On this anniversary of the loss of Sean Seamour II and the traumatic experience of clinging to a life raft in seventy foot seas with the belief that no help is on the way I call on all mariners to read and consider appropriate measures to avoid our predicament.

Your EPIRB can be the only link left with the world, and as such, is a critical element of security for all mariners regardless of purpose. Ensuring their proper registration and operation is just as critical to avoid adding another entry to the long list of “lost at sea statistics”. Even then, do not take for granted third party assurance that you are fully operational, redundancy can be the best hedge against the odds. Had I not kept my old and obsolete EPIRB I would not be here to tell the tale of two EPIRBs aboard s/v Sean Seamour II.


(photo courtesy of my wife Mayke Sassen)
Above my head attached in its cradle the old EPIRB kept for redundancy is attached to the port side of the hard dodger. Little could I imagine the circumstances in which this unit would save our lives four and a half years later. With no hydrostatic release, the hard dodger gone after being sheared from the vessel by the rogue wave…
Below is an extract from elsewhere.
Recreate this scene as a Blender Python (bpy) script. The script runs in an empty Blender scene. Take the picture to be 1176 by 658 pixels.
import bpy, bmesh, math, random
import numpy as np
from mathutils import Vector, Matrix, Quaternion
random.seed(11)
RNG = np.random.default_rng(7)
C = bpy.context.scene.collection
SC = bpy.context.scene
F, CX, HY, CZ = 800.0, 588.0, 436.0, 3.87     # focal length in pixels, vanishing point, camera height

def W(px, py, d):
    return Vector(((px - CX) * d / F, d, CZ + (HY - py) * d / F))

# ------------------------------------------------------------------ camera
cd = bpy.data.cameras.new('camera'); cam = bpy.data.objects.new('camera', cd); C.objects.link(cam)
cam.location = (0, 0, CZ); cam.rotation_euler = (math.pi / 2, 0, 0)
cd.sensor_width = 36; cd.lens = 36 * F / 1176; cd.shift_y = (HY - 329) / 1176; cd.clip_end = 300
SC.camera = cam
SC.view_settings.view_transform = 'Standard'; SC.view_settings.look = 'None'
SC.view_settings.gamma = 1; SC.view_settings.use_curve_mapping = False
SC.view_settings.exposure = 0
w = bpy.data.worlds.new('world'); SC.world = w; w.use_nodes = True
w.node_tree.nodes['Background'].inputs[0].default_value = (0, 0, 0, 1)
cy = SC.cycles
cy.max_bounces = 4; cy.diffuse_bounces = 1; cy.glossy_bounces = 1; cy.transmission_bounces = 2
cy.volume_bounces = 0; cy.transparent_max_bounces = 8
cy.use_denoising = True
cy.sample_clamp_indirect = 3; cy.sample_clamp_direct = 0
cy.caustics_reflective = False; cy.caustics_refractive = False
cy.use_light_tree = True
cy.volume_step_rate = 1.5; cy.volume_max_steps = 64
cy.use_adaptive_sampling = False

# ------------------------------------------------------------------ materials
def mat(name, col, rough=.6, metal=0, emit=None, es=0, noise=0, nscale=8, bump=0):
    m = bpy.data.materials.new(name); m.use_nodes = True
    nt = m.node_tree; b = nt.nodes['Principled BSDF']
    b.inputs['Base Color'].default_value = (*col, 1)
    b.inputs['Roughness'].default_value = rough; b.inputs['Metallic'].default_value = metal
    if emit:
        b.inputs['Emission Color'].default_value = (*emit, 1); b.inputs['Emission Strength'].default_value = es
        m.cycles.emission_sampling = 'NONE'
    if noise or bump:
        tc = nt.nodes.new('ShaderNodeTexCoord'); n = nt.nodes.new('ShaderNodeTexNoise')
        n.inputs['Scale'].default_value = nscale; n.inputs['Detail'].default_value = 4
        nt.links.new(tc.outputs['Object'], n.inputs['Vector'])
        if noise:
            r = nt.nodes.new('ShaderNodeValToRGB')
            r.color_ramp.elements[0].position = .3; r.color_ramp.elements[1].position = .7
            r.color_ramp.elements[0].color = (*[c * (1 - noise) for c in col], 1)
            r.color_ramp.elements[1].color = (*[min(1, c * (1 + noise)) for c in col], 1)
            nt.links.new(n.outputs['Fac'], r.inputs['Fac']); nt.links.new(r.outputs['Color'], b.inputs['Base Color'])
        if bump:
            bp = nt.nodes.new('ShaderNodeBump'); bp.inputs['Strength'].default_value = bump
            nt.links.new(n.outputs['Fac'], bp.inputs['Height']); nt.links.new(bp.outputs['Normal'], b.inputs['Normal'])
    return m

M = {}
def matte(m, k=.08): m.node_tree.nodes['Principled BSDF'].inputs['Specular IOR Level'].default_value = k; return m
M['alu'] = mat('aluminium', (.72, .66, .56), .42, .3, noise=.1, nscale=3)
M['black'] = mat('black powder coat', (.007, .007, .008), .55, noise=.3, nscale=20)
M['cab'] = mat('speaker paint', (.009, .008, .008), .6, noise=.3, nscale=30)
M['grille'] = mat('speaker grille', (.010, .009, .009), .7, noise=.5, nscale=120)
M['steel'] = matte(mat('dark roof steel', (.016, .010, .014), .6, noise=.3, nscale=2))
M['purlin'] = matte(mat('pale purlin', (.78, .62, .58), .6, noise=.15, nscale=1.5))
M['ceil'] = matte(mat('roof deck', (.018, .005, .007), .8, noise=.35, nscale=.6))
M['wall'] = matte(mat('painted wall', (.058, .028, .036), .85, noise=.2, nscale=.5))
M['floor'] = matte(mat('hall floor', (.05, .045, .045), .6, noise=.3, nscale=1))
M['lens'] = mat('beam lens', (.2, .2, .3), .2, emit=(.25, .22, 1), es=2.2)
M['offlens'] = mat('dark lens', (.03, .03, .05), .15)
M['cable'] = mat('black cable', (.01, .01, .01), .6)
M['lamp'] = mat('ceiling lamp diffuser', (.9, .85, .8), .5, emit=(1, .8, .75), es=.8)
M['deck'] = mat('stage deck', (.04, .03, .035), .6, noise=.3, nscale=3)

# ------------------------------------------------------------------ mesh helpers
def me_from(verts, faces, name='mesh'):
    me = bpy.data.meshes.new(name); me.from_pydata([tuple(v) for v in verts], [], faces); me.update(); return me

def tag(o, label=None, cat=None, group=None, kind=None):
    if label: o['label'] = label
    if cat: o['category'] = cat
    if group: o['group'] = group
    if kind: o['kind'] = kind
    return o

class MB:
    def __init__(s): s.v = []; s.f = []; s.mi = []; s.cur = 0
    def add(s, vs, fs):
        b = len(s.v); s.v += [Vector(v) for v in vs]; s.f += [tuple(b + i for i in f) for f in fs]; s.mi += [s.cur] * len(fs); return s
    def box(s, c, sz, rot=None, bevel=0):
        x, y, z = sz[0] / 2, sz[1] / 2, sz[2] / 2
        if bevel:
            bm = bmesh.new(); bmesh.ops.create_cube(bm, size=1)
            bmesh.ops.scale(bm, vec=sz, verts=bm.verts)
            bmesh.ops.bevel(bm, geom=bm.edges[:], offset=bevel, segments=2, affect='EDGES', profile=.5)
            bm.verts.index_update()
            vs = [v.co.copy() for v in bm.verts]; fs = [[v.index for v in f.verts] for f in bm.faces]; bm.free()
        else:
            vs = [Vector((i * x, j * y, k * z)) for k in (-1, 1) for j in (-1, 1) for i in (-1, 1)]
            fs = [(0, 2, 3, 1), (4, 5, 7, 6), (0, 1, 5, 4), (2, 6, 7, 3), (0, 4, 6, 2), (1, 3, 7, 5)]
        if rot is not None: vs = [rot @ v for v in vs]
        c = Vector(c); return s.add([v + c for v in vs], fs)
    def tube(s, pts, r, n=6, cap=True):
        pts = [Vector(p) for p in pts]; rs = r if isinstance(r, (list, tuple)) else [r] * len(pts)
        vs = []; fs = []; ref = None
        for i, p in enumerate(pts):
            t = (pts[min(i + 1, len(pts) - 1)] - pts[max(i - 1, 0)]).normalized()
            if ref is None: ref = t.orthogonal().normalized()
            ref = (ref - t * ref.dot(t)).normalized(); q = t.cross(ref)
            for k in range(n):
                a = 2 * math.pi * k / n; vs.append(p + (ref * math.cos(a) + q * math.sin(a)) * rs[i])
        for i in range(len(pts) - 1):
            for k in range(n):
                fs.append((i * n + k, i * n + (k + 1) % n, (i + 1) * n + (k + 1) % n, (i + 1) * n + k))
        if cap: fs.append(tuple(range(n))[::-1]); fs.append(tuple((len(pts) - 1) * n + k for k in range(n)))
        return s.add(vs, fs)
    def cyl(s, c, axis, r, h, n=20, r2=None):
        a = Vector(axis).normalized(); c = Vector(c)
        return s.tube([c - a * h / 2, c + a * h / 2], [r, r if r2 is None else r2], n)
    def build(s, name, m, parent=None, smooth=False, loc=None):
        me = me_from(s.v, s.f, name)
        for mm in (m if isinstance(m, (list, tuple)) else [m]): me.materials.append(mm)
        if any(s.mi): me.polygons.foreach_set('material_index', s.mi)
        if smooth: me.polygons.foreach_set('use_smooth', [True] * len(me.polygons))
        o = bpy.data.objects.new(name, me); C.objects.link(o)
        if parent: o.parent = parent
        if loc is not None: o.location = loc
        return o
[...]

(full account of events coming soon)

We are not usually as laid back. Resting in Mindelo after a gruelsome passage from Sardinia to Cape Verde in November of 2002 behind the Route du Rhum flotilla that bore the brunt of a depression that eliminated 20 of the 58 contenders. On my shoulder our Sardinian stowaway. The day before leaving for our Atlantic crossing a local Sarde aware of our imminent departure comes alongside asking me if we are willing to make this young Yorkshire Terrier into a little american - Mayke is down below but I already knew her answer. “Bentley” would take to sea and I back to the supermarket for a month of canned dogfood.